7)    Conditions of exercise of share options

      (a)   Only if a holder is in a position of director, auditor, employee or
            consultant of the Company or its subsidiaries, may the share options
            be exercised.  Provided however that the board of directors of the
            Company may decide, with justifiable reasons, not to impose this
            condition with regard to an individual case.

      (b)   In the case of death of a holder, only during six (6) months after
            the date of the death of the holder, may an heir of the holder
            exercise the share options on behalf of the holder in accordance
            with the prescribed procedures of the Company.

      (c)   If there is any provision that limits the exercise of share options
            within the term set forth in 6) above in the "Share Options
            Agreement" executed between the Company and directors, employees,
            consultants, and persons proposed to be employed as employees to
            whom the share options will be issued in accordance with the
            resolution of general shareholders' meeting and board of directors,
            a holder must exercise its share options in accordance with such
            provision.


      (d)   The pledge or any other disposition of share options shall not be
            approved.

      (e)   All other conditions shall be as set forth in "Share Options
            Agreement".  Upon granting share options, the Company may execute
            "Share Options Agreement" with the content that enhances the
            conditions set forth in the preceding items (a) through (d).

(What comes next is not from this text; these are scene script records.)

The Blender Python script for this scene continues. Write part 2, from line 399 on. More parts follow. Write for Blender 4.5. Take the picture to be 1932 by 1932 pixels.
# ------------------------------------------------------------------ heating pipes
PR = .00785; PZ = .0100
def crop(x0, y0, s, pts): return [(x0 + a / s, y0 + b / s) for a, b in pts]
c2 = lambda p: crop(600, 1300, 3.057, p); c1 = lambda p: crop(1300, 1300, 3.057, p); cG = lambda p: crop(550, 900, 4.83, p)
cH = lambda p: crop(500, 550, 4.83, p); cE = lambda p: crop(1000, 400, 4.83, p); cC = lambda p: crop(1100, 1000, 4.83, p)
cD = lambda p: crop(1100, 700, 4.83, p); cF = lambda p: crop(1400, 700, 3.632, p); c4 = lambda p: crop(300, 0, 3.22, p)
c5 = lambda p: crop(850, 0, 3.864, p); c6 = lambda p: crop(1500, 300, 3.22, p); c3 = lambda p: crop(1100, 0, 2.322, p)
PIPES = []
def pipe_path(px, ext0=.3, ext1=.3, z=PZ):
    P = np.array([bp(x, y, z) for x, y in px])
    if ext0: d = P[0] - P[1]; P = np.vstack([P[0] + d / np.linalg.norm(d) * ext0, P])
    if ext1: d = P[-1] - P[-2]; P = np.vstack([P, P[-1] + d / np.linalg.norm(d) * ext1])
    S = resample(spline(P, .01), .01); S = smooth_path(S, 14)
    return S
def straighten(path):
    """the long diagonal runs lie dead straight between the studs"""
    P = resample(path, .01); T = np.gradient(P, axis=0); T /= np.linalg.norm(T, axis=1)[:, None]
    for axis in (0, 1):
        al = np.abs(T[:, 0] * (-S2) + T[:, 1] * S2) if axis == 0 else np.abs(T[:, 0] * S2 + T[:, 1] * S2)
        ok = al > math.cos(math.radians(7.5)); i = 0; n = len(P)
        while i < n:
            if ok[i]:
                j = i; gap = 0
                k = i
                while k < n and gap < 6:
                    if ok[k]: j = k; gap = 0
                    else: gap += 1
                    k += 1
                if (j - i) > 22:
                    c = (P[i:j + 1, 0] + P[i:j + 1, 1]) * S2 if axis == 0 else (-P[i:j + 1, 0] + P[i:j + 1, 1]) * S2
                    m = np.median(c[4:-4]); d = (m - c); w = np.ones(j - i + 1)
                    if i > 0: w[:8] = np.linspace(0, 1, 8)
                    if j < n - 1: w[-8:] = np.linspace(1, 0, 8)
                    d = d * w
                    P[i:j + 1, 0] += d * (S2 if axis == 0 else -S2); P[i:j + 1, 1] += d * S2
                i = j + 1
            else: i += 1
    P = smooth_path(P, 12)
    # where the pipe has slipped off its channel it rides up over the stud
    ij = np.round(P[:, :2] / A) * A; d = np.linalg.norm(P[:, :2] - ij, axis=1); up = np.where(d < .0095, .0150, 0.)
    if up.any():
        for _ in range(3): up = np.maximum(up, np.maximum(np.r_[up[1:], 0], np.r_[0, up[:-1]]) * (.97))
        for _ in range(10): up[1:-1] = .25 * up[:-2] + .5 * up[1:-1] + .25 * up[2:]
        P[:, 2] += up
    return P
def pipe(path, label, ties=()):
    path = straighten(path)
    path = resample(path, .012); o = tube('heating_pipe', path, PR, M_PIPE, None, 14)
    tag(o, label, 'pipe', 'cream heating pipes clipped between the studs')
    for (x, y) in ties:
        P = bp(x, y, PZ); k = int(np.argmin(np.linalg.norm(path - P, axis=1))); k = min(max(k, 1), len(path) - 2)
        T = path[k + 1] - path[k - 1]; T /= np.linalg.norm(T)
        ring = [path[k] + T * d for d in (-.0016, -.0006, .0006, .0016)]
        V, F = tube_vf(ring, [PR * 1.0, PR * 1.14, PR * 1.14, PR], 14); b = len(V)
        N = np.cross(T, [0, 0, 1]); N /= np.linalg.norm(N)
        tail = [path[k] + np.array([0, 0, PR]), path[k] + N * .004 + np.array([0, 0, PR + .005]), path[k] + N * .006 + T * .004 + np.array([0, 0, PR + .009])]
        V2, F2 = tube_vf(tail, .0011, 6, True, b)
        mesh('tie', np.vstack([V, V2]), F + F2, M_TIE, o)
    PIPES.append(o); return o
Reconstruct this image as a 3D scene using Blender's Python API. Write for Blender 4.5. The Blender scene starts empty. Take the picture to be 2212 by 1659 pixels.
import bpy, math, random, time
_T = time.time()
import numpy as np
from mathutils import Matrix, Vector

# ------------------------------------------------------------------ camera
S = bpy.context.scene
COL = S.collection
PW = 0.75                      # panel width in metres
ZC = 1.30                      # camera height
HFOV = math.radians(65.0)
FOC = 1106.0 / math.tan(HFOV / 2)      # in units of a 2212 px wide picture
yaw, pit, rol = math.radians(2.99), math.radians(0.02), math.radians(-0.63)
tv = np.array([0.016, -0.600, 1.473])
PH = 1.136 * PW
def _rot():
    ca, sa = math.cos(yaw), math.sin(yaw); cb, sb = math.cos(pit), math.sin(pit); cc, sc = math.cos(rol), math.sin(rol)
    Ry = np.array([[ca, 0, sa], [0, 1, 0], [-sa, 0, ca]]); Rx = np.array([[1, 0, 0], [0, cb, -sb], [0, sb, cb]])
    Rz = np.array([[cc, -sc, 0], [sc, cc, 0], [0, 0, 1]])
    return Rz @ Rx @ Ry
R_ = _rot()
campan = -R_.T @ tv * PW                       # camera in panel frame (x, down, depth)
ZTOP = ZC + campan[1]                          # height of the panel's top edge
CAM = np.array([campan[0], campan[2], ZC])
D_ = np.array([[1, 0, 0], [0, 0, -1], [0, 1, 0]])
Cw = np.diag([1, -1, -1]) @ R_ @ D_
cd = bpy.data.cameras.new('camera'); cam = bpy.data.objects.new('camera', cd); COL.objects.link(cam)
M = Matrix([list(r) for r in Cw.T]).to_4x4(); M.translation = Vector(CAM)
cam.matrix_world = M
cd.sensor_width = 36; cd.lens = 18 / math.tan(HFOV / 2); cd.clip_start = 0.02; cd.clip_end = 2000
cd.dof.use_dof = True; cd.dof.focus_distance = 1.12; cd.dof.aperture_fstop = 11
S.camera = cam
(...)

8)    Reasons and conditions of extinguishment of share options

      (a)   The Company may extinguish the share options without compensation
            when any joint venture agreement is approved in which the Company
            becomes an dissolved company, or when a resolution concerning
            approval of any share exchange agreement under which the Company
            becomes a subsidiary of the other party thereof or a resolution
            concerning share transfer is passed in the shareholders' meeting of
            the Company.

      (b)   The Company may extinguish the share options without compensation
            when a holder is not able to satisfy any condition described in 7)
            (a), (b), (c) or (e), and, therefore, loses its right.  In the case
            where the Company is dissociated or ceases to exist, the Company may
            conduct the above stated procedures concurrently, after the
            termination of the exercise period of the share options.

9)    Restriction of transfer of share options

      Any transfer of share options shall require the approval by the board of
directors of the Company.

3.    Conditions precedent

      Regarding matters described above, it shall be subject to a resolution
"concerning issuance of share options as stock options to directors, employees
and consultants and persons proposed to be employed as employees of the Company
and its subsidiaries" in the extraordinary general meeting of shareholders
scheduled for September 12, 2002 as a condition precedent thereof.